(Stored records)
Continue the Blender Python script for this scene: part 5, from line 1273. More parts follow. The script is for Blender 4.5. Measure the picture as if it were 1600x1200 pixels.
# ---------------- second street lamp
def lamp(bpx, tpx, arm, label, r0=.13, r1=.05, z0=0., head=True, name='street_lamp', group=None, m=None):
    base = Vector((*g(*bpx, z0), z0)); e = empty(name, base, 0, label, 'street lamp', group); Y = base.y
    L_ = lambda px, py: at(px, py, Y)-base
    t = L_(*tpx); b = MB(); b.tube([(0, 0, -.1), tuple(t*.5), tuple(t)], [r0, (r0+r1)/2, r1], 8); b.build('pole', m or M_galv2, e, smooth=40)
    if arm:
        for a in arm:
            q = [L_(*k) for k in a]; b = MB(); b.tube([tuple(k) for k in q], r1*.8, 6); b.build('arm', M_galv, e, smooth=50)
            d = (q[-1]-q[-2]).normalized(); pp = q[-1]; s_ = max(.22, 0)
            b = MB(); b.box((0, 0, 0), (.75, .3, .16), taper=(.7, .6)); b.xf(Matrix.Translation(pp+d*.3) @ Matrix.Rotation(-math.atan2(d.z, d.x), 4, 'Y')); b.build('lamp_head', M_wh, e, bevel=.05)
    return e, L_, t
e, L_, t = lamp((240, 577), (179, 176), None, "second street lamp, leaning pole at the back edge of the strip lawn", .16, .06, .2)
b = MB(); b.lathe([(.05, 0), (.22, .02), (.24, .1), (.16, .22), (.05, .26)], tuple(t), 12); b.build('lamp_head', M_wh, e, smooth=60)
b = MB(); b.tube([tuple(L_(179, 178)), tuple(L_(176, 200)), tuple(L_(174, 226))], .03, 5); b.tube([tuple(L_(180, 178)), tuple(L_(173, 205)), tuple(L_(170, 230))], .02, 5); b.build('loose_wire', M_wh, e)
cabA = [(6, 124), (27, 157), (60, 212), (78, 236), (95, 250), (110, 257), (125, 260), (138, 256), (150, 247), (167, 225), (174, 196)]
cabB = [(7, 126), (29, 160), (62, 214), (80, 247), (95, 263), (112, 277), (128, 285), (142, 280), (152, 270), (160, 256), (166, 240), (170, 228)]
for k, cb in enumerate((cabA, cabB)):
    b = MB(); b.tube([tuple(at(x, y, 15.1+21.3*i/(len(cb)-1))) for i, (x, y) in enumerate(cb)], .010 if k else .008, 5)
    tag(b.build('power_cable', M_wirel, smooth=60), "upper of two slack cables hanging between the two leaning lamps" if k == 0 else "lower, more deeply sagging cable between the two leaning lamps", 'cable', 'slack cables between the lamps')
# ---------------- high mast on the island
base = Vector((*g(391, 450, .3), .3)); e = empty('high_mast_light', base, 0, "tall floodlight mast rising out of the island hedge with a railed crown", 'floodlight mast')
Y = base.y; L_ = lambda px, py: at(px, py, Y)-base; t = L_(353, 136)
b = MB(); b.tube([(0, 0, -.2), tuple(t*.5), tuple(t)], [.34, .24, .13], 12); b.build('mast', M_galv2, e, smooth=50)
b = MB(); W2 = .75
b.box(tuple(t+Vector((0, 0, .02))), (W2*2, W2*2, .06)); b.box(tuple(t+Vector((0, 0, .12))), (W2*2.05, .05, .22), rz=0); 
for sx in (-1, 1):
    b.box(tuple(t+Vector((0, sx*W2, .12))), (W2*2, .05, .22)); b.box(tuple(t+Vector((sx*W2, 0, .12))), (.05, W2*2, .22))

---

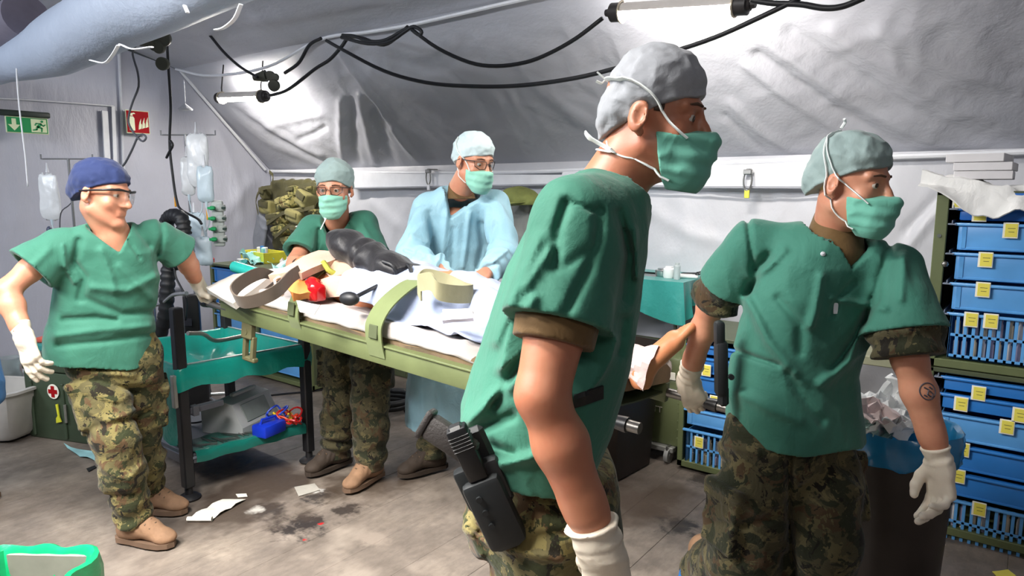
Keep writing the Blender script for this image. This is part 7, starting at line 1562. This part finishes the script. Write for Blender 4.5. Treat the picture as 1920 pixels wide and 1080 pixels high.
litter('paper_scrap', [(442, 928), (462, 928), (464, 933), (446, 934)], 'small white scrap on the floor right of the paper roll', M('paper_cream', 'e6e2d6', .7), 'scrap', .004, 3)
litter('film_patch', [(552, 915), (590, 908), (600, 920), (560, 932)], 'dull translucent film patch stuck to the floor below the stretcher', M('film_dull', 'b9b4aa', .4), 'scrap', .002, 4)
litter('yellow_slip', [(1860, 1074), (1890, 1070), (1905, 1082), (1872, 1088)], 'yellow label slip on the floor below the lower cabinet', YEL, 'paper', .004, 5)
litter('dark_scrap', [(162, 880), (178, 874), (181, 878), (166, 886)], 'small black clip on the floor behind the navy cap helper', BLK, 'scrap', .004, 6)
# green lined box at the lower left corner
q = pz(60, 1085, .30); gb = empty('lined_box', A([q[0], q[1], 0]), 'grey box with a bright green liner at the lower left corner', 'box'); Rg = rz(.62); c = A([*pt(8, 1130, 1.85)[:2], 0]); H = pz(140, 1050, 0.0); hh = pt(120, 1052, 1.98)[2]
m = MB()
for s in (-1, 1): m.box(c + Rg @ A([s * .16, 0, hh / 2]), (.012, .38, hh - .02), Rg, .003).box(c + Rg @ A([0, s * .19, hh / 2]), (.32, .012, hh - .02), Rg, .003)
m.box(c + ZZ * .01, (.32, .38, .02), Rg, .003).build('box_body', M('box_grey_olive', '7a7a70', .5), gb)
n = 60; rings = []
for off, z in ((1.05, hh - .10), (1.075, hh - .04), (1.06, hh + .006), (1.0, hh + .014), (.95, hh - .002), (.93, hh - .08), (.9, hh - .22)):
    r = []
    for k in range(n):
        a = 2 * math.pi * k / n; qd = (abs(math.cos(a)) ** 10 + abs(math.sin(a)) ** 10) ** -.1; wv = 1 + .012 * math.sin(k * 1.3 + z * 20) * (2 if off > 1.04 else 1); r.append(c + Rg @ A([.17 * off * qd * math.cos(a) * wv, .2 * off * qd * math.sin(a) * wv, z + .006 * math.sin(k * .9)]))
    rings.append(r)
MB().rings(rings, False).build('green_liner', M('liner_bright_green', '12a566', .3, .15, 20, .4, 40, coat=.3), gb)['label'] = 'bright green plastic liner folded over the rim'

# Written problem
Note each line of the entries that has "script" in it, and copy those lines.

# Response to this exercise
Continue the Blender Python script for this scene: part 5, from line 1273. More parts follow. The script is for Blender 4.5. Measure the picture as if it were 1600x1200 pixels.
Keep writing the Blender script for this image. This is part 7, starting at line 1562. This part finishes the script. Write for Blender 4.5. Treat the picture as 1920 pixels wide and 1080 pixels high.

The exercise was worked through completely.